En effet, en application de l’article L. 2121-27-1 du Code général des collectivités territoriales :

« Dans les communes de 1 000 habitants et plus, lorsque des informations générales sur les réalisations et sur la gestion du conseil municipal sont diffusées par la commune, un espace est réservé à l’expression des conseillers élus sur une liste autre que celle ayant obtenu le plus de voix lors du dernier renouvellement du conseil municipal ou ayant déclaré ne pas appartenir à la majorité municipale.

Les modalités d’application du présent article sont définies par le règlement intérieur du conseil municipal ».

Dans la présente affaire, la majorité municipale a édicté, en sus du bulletin mensuel d’information municipal, un supplément portant sur les actions menées par la municipalité durant l’année 2022, sans que celui-ci ne prévoit un emplacement réservé aux tribunes de l’opposition.

C’est dans ce contexte qu’une élue de l’opposition a saisi le Juge du référé liberté afin qu’il soit ordonné à la commune de suspendre la distribution de ce document et de procéder à un nouveau tirage comprenant un espace d’expression réservé aux élus de l’opposition.
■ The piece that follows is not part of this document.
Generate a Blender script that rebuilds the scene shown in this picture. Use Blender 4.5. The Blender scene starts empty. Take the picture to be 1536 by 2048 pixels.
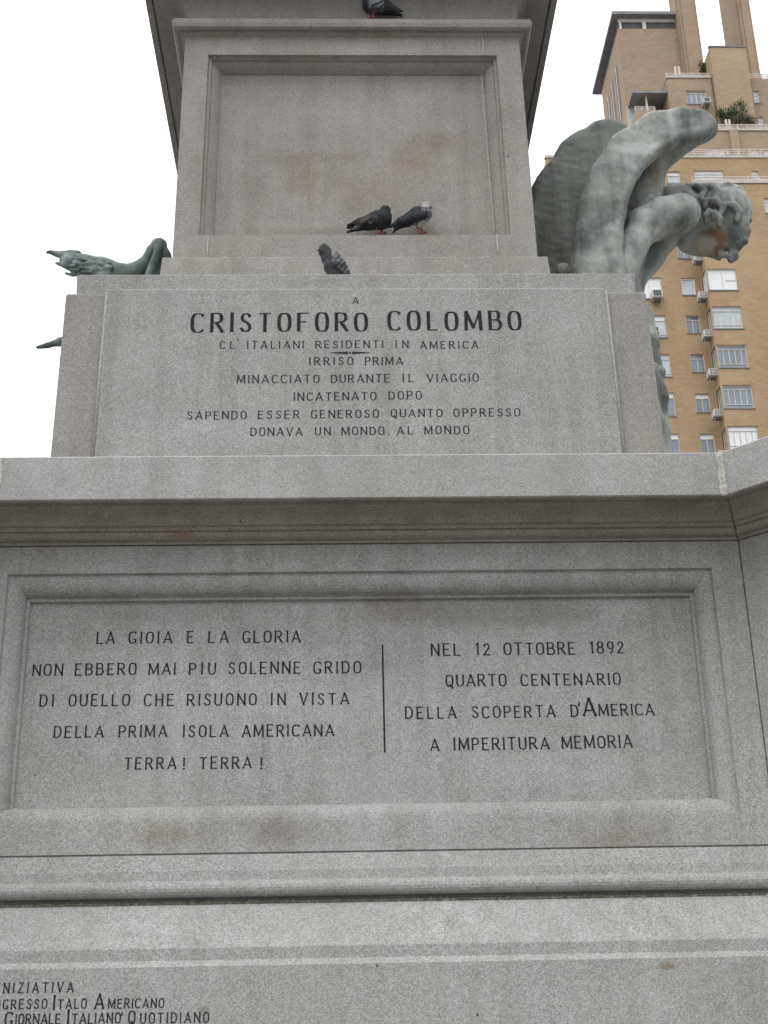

Ainsi, il revenait au Juge du référé liberté de se demander si l’omission ponctuelle d’une tribune dans un supplément du bulletin municipal et non dans la publication mensuelle du magazine d’information municipale, était de nature à porter une atteinte grave et manifestement illégale à la liberté d’expression de l’élue, justifiant qu’il prononce dans un délai de 48 heures, des mesures pour sauvegarder cette liberté fondamentale.

Le Juge du référé liberté du Conseil d’Etat a déjà eu l’occasion de se prononcer à ce sujet, en considérant qu’il n’existait pas d’urgence particulière, à insérer un article de l’opposition dans un bulletin municipal, dans la mesure où le bulletin est publié tous les mois (CE, ord., 6 avril 2007, n° 304361) et que les élus de l’opposition, disposeraient de la possibilité d’exprimer leur point de vue dans le prochain numéro de la publication mensuelle (CE, ord., 29 avril 2011, n° 348653).

Enfin, très récemment le Juge des référés du Tribunal administratif d’Orléans a statué dans le même sens que le Conseil d’Etat en jugeant que le refus du maire de publier un libre-propos d’un conseiller municipal dans le bulletin d’information municipal n’est pas de nature à caractériser une situation d’urgence au sens de l’article L. 521-2 du Code de justice administrative (TA Orléans, 15 juillet 2022, n° 2202414 ).

C’est donc dans la lignée jurisprudentielle que le Conseil d’Etat a considéré que l’absence d’espace réservé à l’expression des élus de l’opposition dans le supplément litigieux ne caractérise pas, « en l’absence de circonstances particulières exigeant que ses lecteurs aient connaissance de l’expression des groupes d’opposition dans les jours suivants sa distribution, une situation d’urgence impliquant qu’une mesure visant à sauvegarder une liberté fondamentale doive être prise dans un très bref délai ».